Portrait photo of Kimberly Budil
Kimberly Budil

Kimberly Budil, principal associate director for Weapons & Complex Integration (WCI), “for extraordinary leadership in developing national security partnerships between laboratories, academia, and governments, and for promoting diversity in science.” Budil, who joined LLNL as a graduate student in Laser Programs in 1987, has held roles of increasing management responsibility across LLNL programs including NIF, WCI, Global Security, and Physical and Life Sciences.

Portrait photo of Harry Robey (Click to expand)
Harry Robey

Harry Robey, LLNL physicist, who was cited for “significant advances
in the understanding of complex hydrodynamics in inertial confinement fusion
and high energy density plasmas, and for leadership in the design and execution of experiments on the National Ignition Facility.”

Portrait photo of Ye Zhou (Click to expand)
Ye Zhou

Ye Zhou, LLNL physicist, “for seminal contributions to understanding the evolution of turbulent interfaces from the weakly nonlinear to fully turbulent regimes relevant to the micro-scales of laser experiments, and the inertial confinement fusion to the mega-scales of supernova explosions, space physics, and astrophysics.”

Portrait photo of Carolyn Kuranz (Click to expand)
Carolyn Kuranz

Carolyn Kuranz, director of laboratory astrophysics, University of Michigan Center for Laser Experimental Astrophysics Research.

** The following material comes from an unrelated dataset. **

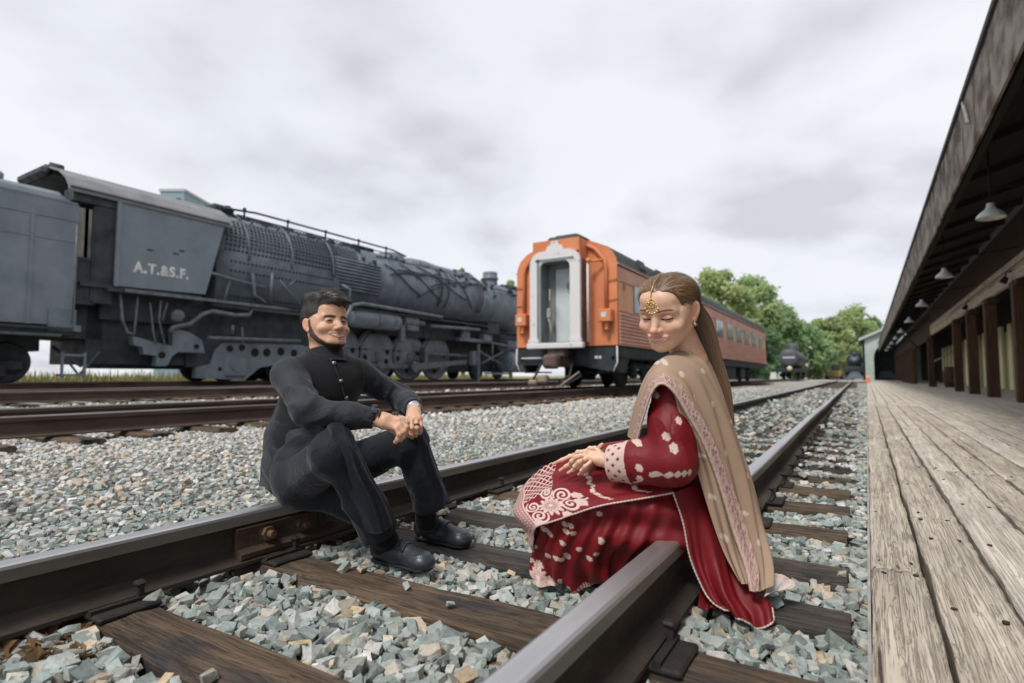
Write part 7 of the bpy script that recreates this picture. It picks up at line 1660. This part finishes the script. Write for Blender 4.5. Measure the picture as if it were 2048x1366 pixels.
# inner red layer closing the gap behind the panel
in_ctrl = [[(1375, 1000, 1.74), (1430, 990, 1.80), (1490, 975, 1.90)], [(1385, 1080, 1.71), (1440, 1080, 1.76), (1500, 1070, 1.86)], [(1400, 1160, 1.69), (1450, 1165, 1.70), (1515, 1150, 1.80)], [(1395, 1215, 1.65), (1445, 1222, 1.62), (1530, 1200, 1.68)]]
sheet('lining', in_ctrl, 60, 60, lambda U_, V_, S, T, P_: (np.broadcast_to(RED * .8, P_.shape).copy(), np.zeros(U_.shape)), M_satin, woman, .003, bk_fold)
# ---- dupatta (long shawl)
def dup_col(edge):
    def f_(U_, V_, S, T, P_):
        c = np.broadcast_to(BEIGE, P_.shape).copy() * (1 + .06 * np.sin(V_ * 17 + U_ * 9))[..., None]; h = np.zeros(U_.shape); g = np.random.default_rng(11 if edge else 12)
        if edge:
            wd = .050; m, fl = border_pat(S, T, wd); inb = (T < wd * 1.02); c = mixm(c, np.clip(fl * 1.05, 0, 1) * inb, WINE * 1.25); c = mixm(c, m * inb * .9, PINK * .86); h = m * inb
            lst = ((.30, .45), (.34, .80), (.43, .62), (.47, .85), (.52, .55), (.58, .78), (.64, .55), (.70, .80), (.77, .6), (.84, .7), (.38, .38), (.25, .55), (.2, .8))
        else: lst = ((.3, .3), (.45, .35), (.62, .3), (.78, .4))
        for u0, v0 in lst:
            d = P_ - P_[int(u0 * (P_.shape[0] - 1)), int(v0 * (P_.shape[1] - 1))]; mm = leaf_motif(d @ CR, d @ CU, .0105, g.uniform(0, 1.5)) * (np.linalg.norm(d, axis=2) < .03); c = mixm(c, mm * .85, (.62, .53, .45)); h = np.maximum(h, mm)
        return c, h
    return f_
d1 = [[(1272, 890, 1.76), (1262, 880, 1.82), (1258, 873, 1.88), (1256, 868, 1.95)],
      [(1290, 825, 1.70), (1277, 808, 1.77), (1275, 797, 1.85), (1279, 792, 1.95)],
      [(1306, 782, 1.665), (1297, 756, 1.73), (1304, 739, 1.83), (1317, 730, 1.95)],
      [(1324, 768, 1.645), (1328, 735, 1.70), (1344, 708, 1.79), (1368, 694, 1.88)],
      [(1347, 785, 1.635), (1372, 757, 1.68), (1398, 724, 1.77), (1416, 701, 1.87)],
      [(1374, 830, 1.635), (1402, 808, 1.67), (1430, 788, 1.75), (1444, 765, 1.85)],
      [(1407, 890, 1.645), (1432, 878, 1.67), (1457, 866, 1.74), (1471, 850, 1.83)],
      [(1437, 970, 1.655), (1460, 965, 1.67), (1485, 957, 1.73), (1502, 947, 1.81)],
      [(1464, 1060, 1.65), (1485, 1058, 1.66), (1507, 1053, 1.70), (1525, 1045, 1.77)],
      [(1488, 1130, 1.625), (1506, 1132, 1.625), (1524, 1128, 1.65), (1540, 1118, 1.70)],
      [(1500, 1182, 1.585), (1513, 1184, 1.585), (1526, 1181, 1.60), (1541, 1166, 1.64)]]
def d_fold(U_, V_, S, T): return (.011 * np.sin(V_ * 11 + 1.5 * np.sin(U_ * 5)) + .0055 * np.sin(V_ * 24 + U_ * 6) + .003 * np.sin(V_ * 41 - U_ * 9)) * sst(.0, .2, V_) * (.35 + .65 * sst(.3, .6, U_))
sheet('shawl', d1, 380, 130, dup_col(True), M_chif, woman, .003, d_fold)
d2 = [[(1345, 775, 1.70), (1362, 772, 1.69), (1385, 770, 1.70)], [(1355, 812, 1.67), (1372, 815, 1.655), (1395, 812, 1.67)], [(1370, 860, 1.67), (1392, 865, 1.65), (1418, 862, 1.665)], [(1392, 930, 1.69), (1420, 935, 1.665), (1450, 928, 1.68)], [(1418, 1020, 1.69), (1445, 1020, 1.665), (1475, 1012, 1.68)], [(1445, 1100, 1.68), (1468, 1102, 1.65), (1495, 1095, 1.67)], [(1476, 1163, 1.635), (1492, 1168, 1.61), (1508, 1162, 1.63)]]
sheet('shawl_fold', d2, 150, 60, dup_col(False), M_chif, woman, .003, lambda U_, V_, S, T: .005 * np.sin(V_ * 12 + U_ * 4))
d3 = [[(1530, 1150, 1.70), (1532, 1175, 1.64), (1530, 1192, 1.60)], [(1552, 1146, 1.72), (1556, 1164, 1.68), (1552, 1182, 1.645)], [(1575, 1155, 1.71), (1580, 1166, 1.69), (1570, 1180, 1.66)], [(1584, 1160, 1.70), (1592, 1168, 1.685), (1586, 1176, 1.67)]]
def tail_col(U_, V_, S, T, P_): m, fl = border_pat(S, T, .028); return mixm(mixm(np.broadcast_to(np.array([.60, .53, .50]), P_.shape).copy(), fl * .5, WINE), m * .7, PINK * 1.15), m
sheet('shawl_end', d3, 60, 50, tail_col, M_chif, woman, .003, lambda U_, V_, S, T: .002 * np.sin(U_ * 14 + V_ * 5))

# ---- hair: pulled back over the crown, behind the ear, down the back
g = np.random.default_rng(33)
F = Field((-.11, -.16, -.16), (.11, .13, .16), .0030)
F.ell((0, -.018, .038), (.079, .101, .081), .02); F.ell((0, .012, .064), (.066, .070, .044), .03); F.ell((0, -.07, -.02), (.065, .05, .08), .03)
def hlw(X, Y, Z):
    zl = -.022 + .102 * sst(.018, .070, Y) - .13 * sst(-.030, -.046, Y); return (zl - Z) * .6 + 0 * X
for s_ in (-1, 1): F.ell((s_ * .088, -.009, -.010), (.022, .019, .031), .004, 's')
F.op(hlw, (-.12, -.2, -.2), (.12, .2, .2), .008, 'i', pad=0)
V, Q = F.mesh(); N_ = vnormals(V, Q); fl_ = V[:, 0] * 210 + 3 * np.sin(V[:, 2] * 30); V = V + N_ * (.0012 * np.sin(fl_))[:, None]
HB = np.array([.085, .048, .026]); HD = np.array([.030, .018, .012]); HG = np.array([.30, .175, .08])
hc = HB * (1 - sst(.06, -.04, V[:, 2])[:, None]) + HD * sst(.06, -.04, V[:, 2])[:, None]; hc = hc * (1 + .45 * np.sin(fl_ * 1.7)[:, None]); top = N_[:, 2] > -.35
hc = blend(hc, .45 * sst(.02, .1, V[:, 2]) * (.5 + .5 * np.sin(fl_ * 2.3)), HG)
sd_, sn = V[top], N_[top]; target = np.array([0, -.12, -.03]); flow = target - sd_; flow[:, 0] *= .6; flow -= sn * (flow * sn).sum(1)[:, None]; flow /= np.linalg.norm(flow, axis=1)[:, None] + 1e-9; flow += sn * .0 
V2, Q2, ii = strands(sd_, flow, sn, 4200, .045, .0008, g, curl=.03); V2 = V2 + np.repeat(sn[ii], 10, 0) * .0012; k = g.uniform(0, 1, (4200, 1)); c2 = np.repeat((HB * (1 - k) + HG * k * (sd_[ii][:, 2:3] > .03) + HD * .4) * g.uniform(.6, 1.4, (4200, 1)), 10, 0)
wz = lambda q: q * np.where(q[:, 2:3] > 0, np.array([[1, 1, HZ]]), np.array([[1, 1, LZ]]))
V, V2 = wz(V), wz(V2)
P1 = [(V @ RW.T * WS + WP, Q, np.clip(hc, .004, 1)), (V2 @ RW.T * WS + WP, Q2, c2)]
# long fall of hair: many ribbons along a guide
gd = np.array([W(*q) for q in ((1378, 592, 1.83), (1406, 655, 1.86), (1432, 745, 1.865), (1447, 800, 1.86), (1457, 840, 1.855), (1464, 872, 1.85))])
gp = catmull(gd[:, None].repeat(2, 1), 30, 2)[:, 0]; wid = np.interp(np.linspace(0, 1, 30), [0, .15, .5, .8, 1], [.022, .036, .032, .018, .004]); ns = 2600
a = g.uniform(0, 2 * pi, ns); rr_ = np.sqrt(g.uniform(0, 1, ns)); Vs = []; tl = g.uniform(.75, 1.0, ns)
for q in range(30):
    tq = q / 29 * tl * 29; i0 = np.clip(tq.astype(int), 0, 28); f_ = (tq - i0)[:, None]; ctr = gp[i0] * (1 - f_) + gp[i0 + 1] * f_; w_ = np.interp(tq, np.arange(30), wid)
    off = (CR[None] * (np.cos(a) * rr_ * w_)[:, None] + FH[None] * (np.sin(a) * rr_ * w_ * .75)[:, None]); p = ctr + off + CR * (.0022 * np.sin(q * .5 + a * 3))[:, None]
    Vs += [p - CR * .0011 * (1 - q / 33), p + CR * .0011 * (1 - q / 33)]
Vr = np.stack(Vs, 1); m_ = Vr.shape[1]; base = (np.arange(ns) * m_)[:, None]; Qr = np.concatenate([base + np.array([[2 * q, 2 * q + 1, 2 * q + 3, 2 * q + 2]]) for q in range(29)], 0)
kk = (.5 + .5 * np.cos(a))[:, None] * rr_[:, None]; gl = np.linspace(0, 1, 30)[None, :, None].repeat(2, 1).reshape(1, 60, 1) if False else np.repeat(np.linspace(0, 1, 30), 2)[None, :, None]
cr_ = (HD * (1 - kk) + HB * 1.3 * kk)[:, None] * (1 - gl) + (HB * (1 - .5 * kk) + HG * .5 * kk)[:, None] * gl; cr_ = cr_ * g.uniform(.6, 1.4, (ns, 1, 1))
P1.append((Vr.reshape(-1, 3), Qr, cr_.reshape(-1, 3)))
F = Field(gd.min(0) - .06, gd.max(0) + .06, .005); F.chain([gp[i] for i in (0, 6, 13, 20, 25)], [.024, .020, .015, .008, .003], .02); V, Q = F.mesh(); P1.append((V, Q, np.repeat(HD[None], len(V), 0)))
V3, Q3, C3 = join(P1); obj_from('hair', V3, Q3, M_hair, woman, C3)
# ---- jewellery
M_gold = mat('gold', (.78, .56, .24), .28, .95, (.6, .4, .15), 80); M_pearl = mat('pearl', (.85, .80, .68), .25)
def hp(x, y, z): return tuple(RW @ np.array([x, y, z * (HZ if z > 0 else LZ)]) * WS + WP)
jt = MB(); hx = .004
for a in np.linspace(0, 2 * pi, 16, endpoint=False): jt.sphere(hp(hx + .0150 * cos(a), .0905 - .012 * abs(sin(a)) * .2, .047 + .0175 * sin(a)), .0040, 7, 5)
for a in np.linspace(0, 2 * pi, 9, endpoint=False): jt.sphere(hp(hx + .0085 * cos(a), .0925, .047 + .010 * sin(a)), .0040, 7, 5)
jt.sphere(hp(hx, .0915, .066), .004, 8, 6).sphere(hp(hx, .0935, .047), .0035, 8, 6)
par(jt.build('head_pendant', M_gold), woman)
pe = MB()
for k in range(7): a = radians(200 + 140 * k / 6); pe.sphere(hp(hx + .021 * cos(a), .0925, .044 + .027 * sin(a)), .0040, 8, 6)
par(pe.build('pendant_bead', M_gold), woman)
par(MB().tube([hp(hx, .0905, .07), hp(hx, .080, .092), hp(hx, .058, .113), hp(hx, .025, .126)], .0013, 6).build('pendant_chain', M_gold), woman)
er = MB().lathe(hp(-.078, .002, -.032), tuple(-RW[:, 0]), [(0, .0055), (.002, .005), (.003, .001)], 12).lathe(hp(-.079, .004, -.043), tuple(RW[:, 2]), [(-.006, .0068), (-.002, .0062), (.003, .003), (.006, .001)], 12)
for k in range(6): er.sphere(hp(-.079 + .006 * cos(k), .004 + .006 * sin(k), -.0515), .0019, 6, 5)
par(er.build('earring', M_gold), woman)
nk = [W(*q) for q in ((1352, 716, 1.775), (1366, 712, 1.79), (1380, 704, 1.815), (1393, 694, 1.84), (1402, 686, 1.86))]; par(MB().tube([tuple(p) for p in nk], .0012, 6).build('necklace', M_gold), woman)
for ps in (lf[1], lf[2], rf[0]):
    p = ps[0][0] * .45 + ps[0][1] * .55; ax = ps[0][1] - ps[0][0]; par(MB().lathe(tuple(p), tuple(ax), [(-.002, .0083), (-.002, .0096), (.002, .0096), (.002, .0083)], 16).sphere(tuple(p + (ZZ * .7 + toc * .5) * .0095), .0028, 7, 5).build('ring', M_silver if ps is lf[1] else M_gold), woman)
# ------------------------------------------------------------ separate pieces that stand apart become parts of their own
def split_apart():
    for o in list(scene.objects):
        if o.type != 'MESH' or o.get('kind') or len(o.data.vertices) > 2600 or len(o.data.vertices) < 16 or o.data.users > 1: continue
        if o.name.split('.')[0] in ('person', 'stone', 'plank', 'tie', 'ground', 'road', 'lettering', 'crown', 'trunk', 'hair'): continue
        me = o.data; n = len(me.vertices); pa = list(range(n))
        def find(i):
            while pa[i] != i: pa[i] = pa[pa[i]]; i = pa[i]
            return i
        for e_ in me.edges:
            a, b = find(e_.vertices[0]), find(e_.vertices[1])
            if a != b: pa[a] = b
        roots = {}
        for i in range(n): roots.setdefault(find(i), []).append(i)
        if len(roots) < 2 or len(roots) > 60: continue
        co = np.array([v.co[:] for v in me.vertices]); gs = list(roots.values()); bb = [(co[q].min(0) - .012, co[q].max(0) + .012) for q in gs]
        cl = list(range(len(gs)))
        def fc(i):
            while cl[i] != i: i = cl[i]
            return i
        for i in range(len(gs)):
            for j in range(i):
                if (bb[i][0] <= bb[j][1]).all() and (bb[j][0] <= bb[i][1]).all():
                    a, b = fc(i), fc(j)
                    if a != b: cl[a] = b
        groups = {}
        for i in range(len(gs)): groups.setdefault(fc(i), []).extend(gs[i])
        if len(groups) < 2: continue
        sm_ = [p.use_smooth for p in me.polygons]; mats = list(me.materials); nm = o.name.split('.')[0]; first = True
        for vs in groups.values():
            st_ = set(vs); mp = {v: k for k, v in enumerate(vs)}; fs = [p for p in me.polygons if p.vertices[0] in st_]
            nme = bpy.data.meshes.new(nm); nme.from_pydata([tuple(co[v]) for v in vs], [], [tuple(mp[q] for q in p.vertices) for p in fs]); nme.update()
            nme.polygons.foreach_set('use_smooth', [p.use_smooth for p in fs])
            for m_ in mats: nme.materials.append(m_)
            q = bpy.data.objects.new(nm, nme); COL.objects.link(q); q.parent = o.parent; q.matrix_parent_inverse = o.matrix_parent_inverse.copy(); q.matrix_basis = o.matrix_basis.copy()
            if first:
                for ch in list(o.children): ch.parent = q
                first = False
        bpy.data.objects.remove(o)
split_apart()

Kuranz, associate professor of nuclear engineering and radiological sciences, was cited for spearheading academic use of NIF for “seminal experiments in plasma laboratory astrophysics, specifically the effects of locally generated intense radiation on an interface and on astrophysically relevant interfacial instabilities.”

Portrait photo of Hans Herrmann (Click to expand)
Hans Herrmann

Hans Herrmann, Engineered Materials group leader, Los Alamos National Laboratory’s Material Science and Technology division. Herrmann was cited for “pioneering the use of Cherenkov radiation techniques for high energy gamma spectroscopy applications at the National Ignition and Omega Laser Facility.”

Other LLNL scientists named as APS Fellows were:

Jutta Escher, research scientist, Physical & Life Sciences nuclear and chemical sciences division, “for developing the theoretical framework required to validate the surrogate reaction method for neutron-induced reactions, and for leading the applications of these methods to address important questions in nuclear astrophysics and stewardship science.”

Sofia Quaglioni, P&LS deputy group leader, nuclear data and theory, “for contributions to unifying theories for the structure and dynamics of light nuclei by elucidating the role of the continuum in weakly bound nuclei, and the inclusion of three-body final states and three-nucleon interactions within reaction dynamics.”

The fellowships are awarded after an extensive review and are considered a distinct honor because the evaluation process, conducted by fellowship committees of individual divisions, topical groups, and forums, relies on nomination and recommendation by one’s professional peers. No more than one half of one percent of the society’s membership is elected to the status of fellow each year.